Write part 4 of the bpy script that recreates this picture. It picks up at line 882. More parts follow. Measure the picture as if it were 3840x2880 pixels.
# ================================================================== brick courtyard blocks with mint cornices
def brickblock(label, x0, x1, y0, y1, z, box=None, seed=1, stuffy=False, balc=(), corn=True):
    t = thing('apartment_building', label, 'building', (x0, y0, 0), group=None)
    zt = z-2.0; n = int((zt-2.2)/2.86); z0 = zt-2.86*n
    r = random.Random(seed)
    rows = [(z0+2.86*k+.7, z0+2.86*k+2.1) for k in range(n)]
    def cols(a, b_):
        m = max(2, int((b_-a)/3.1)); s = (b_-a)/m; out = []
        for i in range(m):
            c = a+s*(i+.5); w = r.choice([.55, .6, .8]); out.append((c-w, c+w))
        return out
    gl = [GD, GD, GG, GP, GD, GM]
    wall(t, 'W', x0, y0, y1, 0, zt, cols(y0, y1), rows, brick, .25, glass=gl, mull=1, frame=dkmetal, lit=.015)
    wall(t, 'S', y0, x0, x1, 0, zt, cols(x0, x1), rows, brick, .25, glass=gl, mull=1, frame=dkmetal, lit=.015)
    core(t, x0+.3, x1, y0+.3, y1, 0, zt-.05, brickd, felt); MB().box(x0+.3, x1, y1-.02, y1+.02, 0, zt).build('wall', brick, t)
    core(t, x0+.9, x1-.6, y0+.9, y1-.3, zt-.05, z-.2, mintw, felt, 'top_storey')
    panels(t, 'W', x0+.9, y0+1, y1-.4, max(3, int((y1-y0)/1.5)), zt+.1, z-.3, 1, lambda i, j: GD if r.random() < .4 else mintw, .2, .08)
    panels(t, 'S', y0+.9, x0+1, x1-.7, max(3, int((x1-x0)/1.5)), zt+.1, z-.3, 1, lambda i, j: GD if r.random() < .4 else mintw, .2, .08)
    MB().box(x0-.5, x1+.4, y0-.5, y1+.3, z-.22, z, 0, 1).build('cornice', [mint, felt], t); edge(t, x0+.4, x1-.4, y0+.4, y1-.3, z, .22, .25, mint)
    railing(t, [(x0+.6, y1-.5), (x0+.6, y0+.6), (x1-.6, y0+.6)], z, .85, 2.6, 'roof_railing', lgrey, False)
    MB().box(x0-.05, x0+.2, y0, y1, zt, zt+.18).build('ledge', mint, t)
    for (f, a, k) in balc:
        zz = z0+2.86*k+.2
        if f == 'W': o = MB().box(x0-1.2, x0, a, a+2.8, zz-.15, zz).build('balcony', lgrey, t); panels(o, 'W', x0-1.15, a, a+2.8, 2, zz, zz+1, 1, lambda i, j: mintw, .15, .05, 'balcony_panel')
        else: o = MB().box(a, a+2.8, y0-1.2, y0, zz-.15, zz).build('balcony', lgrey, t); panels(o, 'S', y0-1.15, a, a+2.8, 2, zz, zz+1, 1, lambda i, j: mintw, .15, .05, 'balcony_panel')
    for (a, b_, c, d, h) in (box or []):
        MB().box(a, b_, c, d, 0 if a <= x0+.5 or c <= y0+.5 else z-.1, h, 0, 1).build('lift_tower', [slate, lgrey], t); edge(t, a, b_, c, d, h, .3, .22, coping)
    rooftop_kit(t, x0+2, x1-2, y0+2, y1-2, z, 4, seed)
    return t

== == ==

What to work on> Quote the material exactly, leaving nothing out.

Answer to the problem>
Write part 4 of the bpy script that recreates this picture. It picks up at line 882. More parts follow. Measure the picture as if it were 3840x2880 pixels.
# ================================================================== brick courtyard blocks with mint cornices
def brickblock(label, x0, x1, y0, y1, z, box=None, seed=1, stuffy=False, balc=(), corn=True):
    t = thing('apartment_building', label, 'building', (x0, y0, 0), group=None)
    zt = z-2.0; n = int((zt-2.2)/2.86); z0 = zt-2.86*n
    r = random.Random(seed)
    rows = [(z0+2.86*k+.7, z0+2.86*k+2.1) for k in range(n)]
    def cols(a, b_):
        m = max(2, int((b_-a)/3.1)); s = (b_-a)/m; out = []
        for i in range(m):
            c = a+s*(i+.5); w = r.choice([.55, .6, .8]); out.append((c-w, c+w))
        return out
    gl = [GD, GD, GG, GP, GD, GM]
    wall(t, 'W', x0, y0, y1, 0, zt, cols(y0, y1), rows, brick, .25, glass=gl, mull=1, frame=dkmetal, lit=.015)
    wall(t, 'S', y0, x0, x1, 0, zt, cols(x0, x1), rows, brick, .25, glass=gl, mull=1, frame=dkmetal, lit=.015)
    core(t, x0+.3, x1, y0+.3, y1, 0, zt-.05, brickd, felt); MB().box(x0+.3, x1, y1-.02, y1+.02, 0, zt).build('wall', brick, t)
    core(t, x0+.9, x1-.6, y0+.9, y1-.3, zt-.05, z-.2, mintw, felt, 'top_storey')
    panels(t, 'W', x0+.9, y0+1, y1-.4, max(3, int((y1-y0)/1.5)), zt+.1, z-.3, 1, lambda i, j: GD if r.random() < .4 else mintw, .2, .08)
    panels(t, 'S', y0+.9, x0+1, x1-.7, max(3, int((x1-x0)/1.5)), zt+.1, z-.3, 1, lambda i, j: GD if r.random() < .4 else mintw, .2, .08)
    MB().box(x0-.5, x1+.4, y0-.5, y1+.3, z-.22, z, 0, 1).build('cornice', [mint, felt], t); edge(t, x0+.4, x1-.4, y0+.4, y1-.3, z, .22, .25, mint)
    railing(t, [(x0+.6, y1-.5), (x0+.6, y0+.6), (x1-.6, y0+.6)], z, .85, 2.6, 'roof_railing', lgrey, False)
    MB().box(x0-.05, x0+.2, y0, y1, zt, zt+.18).build('ledge', mint, t)
    for (f, a, k) in balc:
        zz = z0+2.86*k+.2
        if f == 'W': o = MB().box(x0-1.2, x0, a, a+2.8, zz-.15, zz).build('balcony', lgrey, t); panels(o, 'W', x0-1.15, a, a+2.8, 2, zz, zz+1, 1, lambda i, j: mintw, .15, .05, 'balcony_panel')
        else: o = MB().box(a, a+2.8, y0-1.2, y0, zz-.15, zz).build('balcony', lgrey, t); panels(o, 'S', y0-1.15, a, a+2.8, 2, zz, zz+1, 1, lambda i, j: mintw, .15, .05, 'balcony_panel')
    for (a, b_, c, d, h) in (box or []):
        MB().box(a, b_, c, d, 0 if a <= x0+.5 or c <= y0+.5 else z-.1, h, 0, 1).build('lift_tower', [slate, lgrey], t); edge(t, a, b_, c, d, h, .3, .22, coping)
    rooftop_kit(t, x0+2, x1-2, y0+2, y1-2, z, 4, seed)
    return t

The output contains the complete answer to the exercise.